高福祉高負担と言われる北欧の特徴なのかもしれませんね。
直近の政府負債対GDP比は35%、政府純負債対GDP比にいたっては3%程度です。
実質的にほぼ負債ゼロの政府運営をしているという事になりますね。
このように、経済成長しながら政府支出や政府収入を増やしているのは、G7だけの状況ではなく、先進国全般に当てはまる傾向と言えそうです。
2. 何故負債が増えるのか?
日本以外の国は、経済成長しながら、政府支出も政府収入も増えていることがわかりました。
次に政府の支出と収入の成長率についても見てみましょう。

図4 政府支出 成長率
(IMF World Economic Outlook Databaseより)
図4は政府支出の成長率を表したグラフです。

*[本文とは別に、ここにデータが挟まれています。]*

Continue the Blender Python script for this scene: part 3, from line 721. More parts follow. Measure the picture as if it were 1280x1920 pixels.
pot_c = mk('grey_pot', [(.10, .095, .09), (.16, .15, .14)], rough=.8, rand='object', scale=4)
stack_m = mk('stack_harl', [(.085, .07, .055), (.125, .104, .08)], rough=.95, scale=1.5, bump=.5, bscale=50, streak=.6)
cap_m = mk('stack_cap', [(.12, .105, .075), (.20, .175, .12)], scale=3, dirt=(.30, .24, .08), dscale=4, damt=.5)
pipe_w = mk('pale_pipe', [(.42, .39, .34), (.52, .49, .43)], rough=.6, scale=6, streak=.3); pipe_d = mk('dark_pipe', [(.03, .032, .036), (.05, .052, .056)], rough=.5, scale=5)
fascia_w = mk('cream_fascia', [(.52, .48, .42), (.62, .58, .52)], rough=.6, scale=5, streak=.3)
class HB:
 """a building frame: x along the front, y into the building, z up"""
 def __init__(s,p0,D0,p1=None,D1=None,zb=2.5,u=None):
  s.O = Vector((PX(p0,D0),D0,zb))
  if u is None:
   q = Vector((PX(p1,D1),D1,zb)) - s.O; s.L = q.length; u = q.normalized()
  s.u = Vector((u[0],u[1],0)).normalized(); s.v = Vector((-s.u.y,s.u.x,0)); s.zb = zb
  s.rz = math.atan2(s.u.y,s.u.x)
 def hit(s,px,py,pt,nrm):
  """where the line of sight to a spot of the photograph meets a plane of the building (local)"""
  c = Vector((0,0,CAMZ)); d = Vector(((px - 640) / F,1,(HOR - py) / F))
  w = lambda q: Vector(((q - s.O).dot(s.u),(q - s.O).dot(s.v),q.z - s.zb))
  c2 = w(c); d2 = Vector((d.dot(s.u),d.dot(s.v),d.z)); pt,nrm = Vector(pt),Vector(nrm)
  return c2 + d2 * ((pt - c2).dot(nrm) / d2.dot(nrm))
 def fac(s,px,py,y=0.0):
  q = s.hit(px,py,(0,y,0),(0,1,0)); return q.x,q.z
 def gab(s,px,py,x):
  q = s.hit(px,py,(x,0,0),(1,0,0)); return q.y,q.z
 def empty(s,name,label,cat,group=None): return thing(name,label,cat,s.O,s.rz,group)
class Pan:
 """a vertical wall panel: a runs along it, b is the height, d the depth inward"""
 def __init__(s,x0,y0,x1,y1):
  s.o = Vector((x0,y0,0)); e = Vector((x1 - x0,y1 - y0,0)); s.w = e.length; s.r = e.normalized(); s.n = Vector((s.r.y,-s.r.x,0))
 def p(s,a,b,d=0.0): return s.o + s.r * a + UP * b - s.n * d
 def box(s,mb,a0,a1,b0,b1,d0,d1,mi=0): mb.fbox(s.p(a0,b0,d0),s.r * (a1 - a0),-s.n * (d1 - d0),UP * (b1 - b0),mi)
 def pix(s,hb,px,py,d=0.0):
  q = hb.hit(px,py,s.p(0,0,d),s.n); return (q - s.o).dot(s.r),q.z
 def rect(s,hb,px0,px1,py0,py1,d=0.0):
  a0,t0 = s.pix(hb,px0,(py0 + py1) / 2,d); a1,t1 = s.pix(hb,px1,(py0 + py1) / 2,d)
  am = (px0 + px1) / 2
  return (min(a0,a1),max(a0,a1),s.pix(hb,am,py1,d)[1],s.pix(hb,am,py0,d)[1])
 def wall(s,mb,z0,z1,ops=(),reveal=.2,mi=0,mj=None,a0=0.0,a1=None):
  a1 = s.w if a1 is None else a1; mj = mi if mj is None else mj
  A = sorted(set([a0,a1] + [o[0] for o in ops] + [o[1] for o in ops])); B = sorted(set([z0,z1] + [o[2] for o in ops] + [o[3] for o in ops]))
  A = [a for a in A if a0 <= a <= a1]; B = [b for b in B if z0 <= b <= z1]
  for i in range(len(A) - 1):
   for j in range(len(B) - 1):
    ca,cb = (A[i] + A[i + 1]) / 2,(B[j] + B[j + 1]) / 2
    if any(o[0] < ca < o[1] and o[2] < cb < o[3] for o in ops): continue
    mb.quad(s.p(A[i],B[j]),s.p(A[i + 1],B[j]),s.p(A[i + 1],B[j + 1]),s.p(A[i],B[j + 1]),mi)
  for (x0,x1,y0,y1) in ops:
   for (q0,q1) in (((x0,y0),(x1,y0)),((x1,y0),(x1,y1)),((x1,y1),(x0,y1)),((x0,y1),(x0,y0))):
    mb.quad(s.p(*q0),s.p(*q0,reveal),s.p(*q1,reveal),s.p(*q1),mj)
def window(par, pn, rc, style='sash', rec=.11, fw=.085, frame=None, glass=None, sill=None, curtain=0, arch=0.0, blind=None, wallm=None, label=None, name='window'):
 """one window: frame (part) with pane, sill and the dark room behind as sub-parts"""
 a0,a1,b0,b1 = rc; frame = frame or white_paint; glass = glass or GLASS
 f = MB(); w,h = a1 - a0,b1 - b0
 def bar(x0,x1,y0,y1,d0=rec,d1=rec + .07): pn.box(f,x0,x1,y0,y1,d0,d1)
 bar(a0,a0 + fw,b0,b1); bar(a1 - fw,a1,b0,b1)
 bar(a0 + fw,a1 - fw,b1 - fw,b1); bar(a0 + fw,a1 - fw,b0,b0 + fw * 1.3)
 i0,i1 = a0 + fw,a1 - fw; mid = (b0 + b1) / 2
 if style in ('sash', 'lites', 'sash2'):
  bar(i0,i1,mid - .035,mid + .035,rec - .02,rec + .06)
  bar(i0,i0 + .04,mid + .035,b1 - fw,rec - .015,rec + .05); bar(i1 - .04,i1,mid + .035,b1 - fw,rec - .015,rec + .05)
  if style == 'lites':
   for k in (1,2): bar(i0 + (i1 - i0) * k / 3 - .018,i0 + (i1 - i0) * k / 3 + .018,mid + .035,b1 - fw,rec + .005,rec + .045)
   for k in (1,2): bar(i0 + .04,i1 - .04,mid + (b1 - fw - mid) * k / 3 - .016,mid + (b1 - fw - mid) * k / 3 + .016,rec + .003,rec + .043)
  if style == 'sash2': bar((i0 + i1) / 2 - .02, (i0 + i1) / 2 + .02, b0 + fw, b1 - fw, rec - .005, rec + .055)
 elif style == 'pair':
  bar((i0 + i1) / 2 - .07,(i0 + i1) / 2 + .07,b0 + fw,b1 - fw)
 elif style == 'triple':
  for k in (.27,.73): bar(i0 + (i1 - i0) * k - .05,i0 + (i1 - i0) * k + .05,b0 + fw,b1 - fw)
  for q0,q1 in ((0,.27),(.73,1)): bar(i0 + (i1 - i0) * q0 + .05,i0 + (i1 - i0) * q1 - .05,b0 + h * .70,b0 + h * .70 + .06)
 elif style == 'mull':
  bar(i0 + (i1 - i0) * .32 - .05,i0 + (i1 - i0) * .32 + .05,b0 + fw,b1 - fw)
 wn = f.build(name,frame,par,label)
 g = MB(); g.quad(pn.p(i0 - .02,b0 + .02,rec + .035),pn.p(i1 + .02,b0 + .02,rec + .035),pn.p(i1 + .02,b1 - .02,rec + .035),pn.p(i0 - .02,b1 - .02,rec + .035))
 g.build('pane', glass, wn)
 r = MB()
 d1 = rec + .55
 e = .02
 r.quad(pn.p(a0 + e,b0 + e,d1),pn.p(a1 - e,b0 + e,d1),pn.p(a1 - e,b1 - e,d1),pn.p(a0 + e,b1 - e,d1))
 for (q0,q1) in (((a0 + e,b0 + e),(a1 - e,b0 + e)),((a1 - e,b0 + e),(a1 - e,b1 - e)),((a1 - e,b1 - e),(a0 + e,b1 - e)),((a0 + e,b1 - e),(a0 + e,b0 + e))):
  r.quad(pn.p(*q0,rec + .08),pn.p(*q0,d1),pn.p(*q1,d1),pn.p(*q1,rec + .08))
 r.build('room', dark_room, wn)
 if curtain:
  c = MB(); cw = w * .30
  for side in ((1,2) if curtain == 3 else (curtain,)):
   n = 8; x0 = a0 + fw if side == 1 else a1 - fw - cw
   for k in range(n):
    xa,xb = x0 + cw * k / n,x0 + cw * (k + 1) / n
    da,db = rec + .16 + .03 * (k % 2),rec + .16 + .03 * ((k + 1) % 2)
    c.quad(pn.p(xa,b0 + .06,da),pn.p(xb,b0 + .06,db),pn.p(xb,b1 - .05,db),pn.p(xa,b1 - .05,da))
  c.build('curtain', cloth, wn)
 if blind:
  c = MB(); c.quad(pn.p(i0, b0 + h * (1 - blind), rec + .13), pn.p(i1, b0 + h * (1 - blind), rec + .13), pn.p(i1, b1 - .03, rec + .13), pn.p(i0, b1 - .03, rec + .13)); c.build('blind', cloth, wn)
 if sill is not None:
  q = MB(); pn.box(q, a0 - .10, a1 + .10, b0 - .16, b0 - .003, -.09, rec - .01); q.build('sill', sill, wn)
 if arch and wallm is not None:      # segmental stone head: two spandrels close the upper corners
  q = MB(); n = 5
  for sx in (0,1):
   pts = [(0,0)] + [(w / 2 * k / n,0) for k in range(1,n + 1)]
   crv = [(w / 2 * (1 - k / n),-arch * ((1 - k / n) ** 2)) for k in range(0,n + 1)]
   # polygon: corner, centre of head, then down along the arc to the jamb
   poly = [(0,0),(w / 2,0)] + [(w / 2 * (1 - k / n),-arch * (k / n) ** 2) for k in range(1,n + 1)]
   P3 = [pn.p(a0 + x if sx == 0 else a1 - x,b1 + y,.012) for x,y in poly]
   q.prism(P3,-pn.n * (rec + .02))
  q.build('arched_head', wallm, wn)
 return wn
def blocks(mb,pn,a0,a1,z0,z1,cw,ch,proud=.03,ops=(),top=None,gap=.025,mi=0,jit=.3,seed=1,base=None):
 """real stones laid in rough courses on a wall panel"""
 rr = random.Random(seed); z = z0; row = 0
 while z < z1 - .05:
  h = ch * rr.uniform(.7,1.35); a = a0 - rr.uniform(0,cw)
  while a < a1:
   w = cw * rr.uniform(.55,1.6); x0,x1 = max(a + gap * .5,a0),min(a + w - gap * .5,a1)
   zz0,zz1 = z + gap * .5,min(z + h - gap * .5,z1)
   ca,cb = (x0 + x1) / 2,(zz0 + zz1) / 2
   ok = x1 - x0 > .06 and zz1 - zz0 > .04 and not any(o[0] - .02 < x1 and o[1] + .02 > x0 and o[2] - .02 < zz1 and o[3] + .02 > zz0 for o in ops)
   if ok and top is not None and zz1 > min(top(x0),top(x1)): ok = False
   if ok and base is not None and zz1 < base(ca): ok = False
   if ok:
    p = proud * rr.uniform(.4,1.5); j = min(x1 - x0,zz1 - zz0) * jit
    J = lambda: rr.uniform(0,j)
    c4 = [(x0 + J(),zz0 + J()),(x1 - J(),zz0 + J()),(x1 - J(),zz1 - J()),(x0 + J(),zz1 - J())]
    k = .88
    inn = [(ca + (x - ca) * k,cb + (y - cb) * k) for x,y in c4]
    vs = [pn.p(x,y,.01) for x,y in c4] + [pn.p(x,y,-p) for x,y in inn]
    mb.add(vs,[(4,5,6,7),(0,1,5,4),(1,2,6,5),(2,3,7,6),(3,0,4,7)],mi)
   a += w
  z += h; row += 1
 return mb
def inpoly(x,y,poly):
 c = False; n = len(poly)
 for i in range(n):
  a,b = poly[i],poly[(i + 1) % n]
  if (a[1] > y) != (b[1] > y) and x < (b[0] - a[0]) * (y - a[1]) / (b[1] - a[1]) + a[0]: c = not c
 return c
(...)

1991年を100とした時の比率で表現しています。
各国とも右肩上がりですが、日本だけ途中から停滞していることがわかりますね。
1998年に極端に上がってピークを付けた後減少し、2009年以降少しずつ増えています。
よく見るとイタリアとフランスは成長率が鈍化していますね。

図5 政府収入 成長率
(IMF World Economic Outlook Databaseより)
一方で、図5が政府収入のグラフです。
やはり各国とも右肩上がりで成長していますが、日本の場合はずっと横ばいです。
2013年頃からややプラスになっている程度でしょうか。
図4と図5を良く見比べて欲しいのですが、日本の場合は1991年を基準にすると、政府の支出は増えて、収入は停滞しているわけですね。
その分、収支がずっとマイナスで推移し、3負債が増え続けているという事が言えそうです。
少子高齢化が進む中で、社会保障費が増大しています。これに伴い、公共事業を削減しつつも、政府最終消費支出や社会保障費(年金などの給付)を増やしているわけですね。
一方で、経済が停滞していますので、税収が停滞しています。消費税は増やしていますが、法人税率減とのバーター的な増税で、国税徴収そのものは停滞していますね。
現役世代の支払う社会保険料は増大していますが、政府収入トータルで見るとこのように停滞が続いているという事ですね。
3. 政府の負債よりも大切なもの
経済が成長せず、パイが増えない中で、公共投資などの社会への投資を減らしていますから、経済が更に停滞するのは当然だと思います。
また、企業の海外進出やデフレによって国内経済の空洞化と国民の貧困化が進んでいます。
本来経済成長の大きな推進をするはずの家計は消費を控え、負債を増やす主体であるべき企業は投資を控えて負債を増やしません。
また、家計は住居への支出も減らしていますので、一方的に金融資産を増やしています。
政府も公共投資を減らしたままです。
本来負債を増やす企業の代わりに、政府が負債を増やし、家計の資産を増やしているという状況ですね。

図6 日本の純金融資産
(日本銀行 資金循環 より)
図6が日本の純金融資産です。バブル崩壊の頃から企業が純負債を増やしていません。
その代わりに、政府と海外が純負債を増やしていますね。その反対で家計の純金融資産が増大しているのがわかると思います。
明らかに変調しているのは企業ですし、家計は一方的に豊かになっている状況です。
ただし、この家計の豊かさの正体は、一部の富裕層と高齢層に資産が偏在している状況です。
勤労世帯は貧困化が進んでいます。
企業が負債を増やさ(せ)ず、実体経済が停滞しているからですね。
このような停滞がずっと続いた事で、海外から見ると最先進国から普通の先進国並みまで後退しています。
一方で、一時期極端に高まった物価水準や、設備投資・公共投資の水準も他国並みにまで後退しています。
労働生産性や、平均所得はむしろ先進国としては低い方ですね。
見方によっては、現在が停滞から成長へ向けての転換点とも言えそうです。
コロナ禍への対処も含めて、対処方法を誤らなければ、日本がまた経済成長軌道に戻れる余地も大きいのではないでしょうか。
政府負債の大きさばかりに気を取られて、大切な観点を忘れてはいけませんね。